With Coach Todd's encouragement, I had taken Jonah to a batting cage and almost immediately he had taken a few good rips, making solid contact. The next game, the fourth of the season, he had swung, connected, singled. A big moment.

Meanwhile, my reputation as an umpire had grown. I was told before the sixth game by the rival coach that I was the best umpire in the league. It wasn't that I had a particularly keen eye for the strike zone or that I seemed to make the right call on close plays. It was that I was consistent, fair, decisive and, most of all, loud.

The season consisted of 12 games. The Yankees won five of the first six but their big hitter had begun to chase balls in the dirt and was mired in a miserable slump. He was also the team's best pitcher, but his poor hitting affected his pitching. As a result, the team had limped into the playoffs, losing four of the last six regular games.

Despite the Yanks' collapse, Jonah had remained optimistic and involved in every game. Coach Todd, recognizing his knowledge of baseball, often would plop a batting helmet onto Jonah's head and trot him out to the third base coach's box. From my position behind the pitcher's mound, I would see Jonah, his right arm whirling like a windmill, sending a runner home, shouting encouragement, a budding Tommy Lasorda.

After each game, Coach Todd would give the game ball to the team's most deserving player--not necessarily the player who played the best game, but the one who gave the most effort. As Todd presented the ball, Jonah's face would light up in anticipation, then drop in disappointment as, so far, the prize had eluded him. This, potentially the Yankees' last game, was his last chance.
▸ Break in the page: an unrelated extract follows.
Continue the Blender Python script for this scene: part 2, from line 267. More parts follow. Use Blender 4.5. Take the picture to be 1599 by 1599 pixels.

So . . . two on, two out. Bottom of the last inning. The Yankees trailed the Blue Jays, 3-2. Jonah stepped to the plate, the Little League year on the line.

First, let it be said that he had played the game of his life. In the first inning, he had walked and eventually scored the team's first run. In his next at-bat, he had singled sharply to left and knocked in the team's second run. In the field, though, he had made history:

A runner was on second. The batter laced one to left. Jonah backed up as the liner sank in front of him. The ball caromed on one hop into Jonah's glove. He swept it into his throwing hand and gunned it to the third baseman, who spun and threw it home. The runner at second had taken off the moment the bat hit the ball, and as I raced toward home to cover the play, I saw nothing but astonishment on both the baserunner's and the catcher's faces. The ball landed in the catcher's mitt a moment before the baserunner slid into the bag. Wham! The catcher and runner exploded in a cloud of dust. I jerked my thumb into the air. OUT! Jonah lifted both arms in triumph and jogged in from left. Tears mixed with dirt streaked down the baserunner's face. I patted him on the back sympathetically. Around me I saw parents and coaches nodding. It was close. But he was out.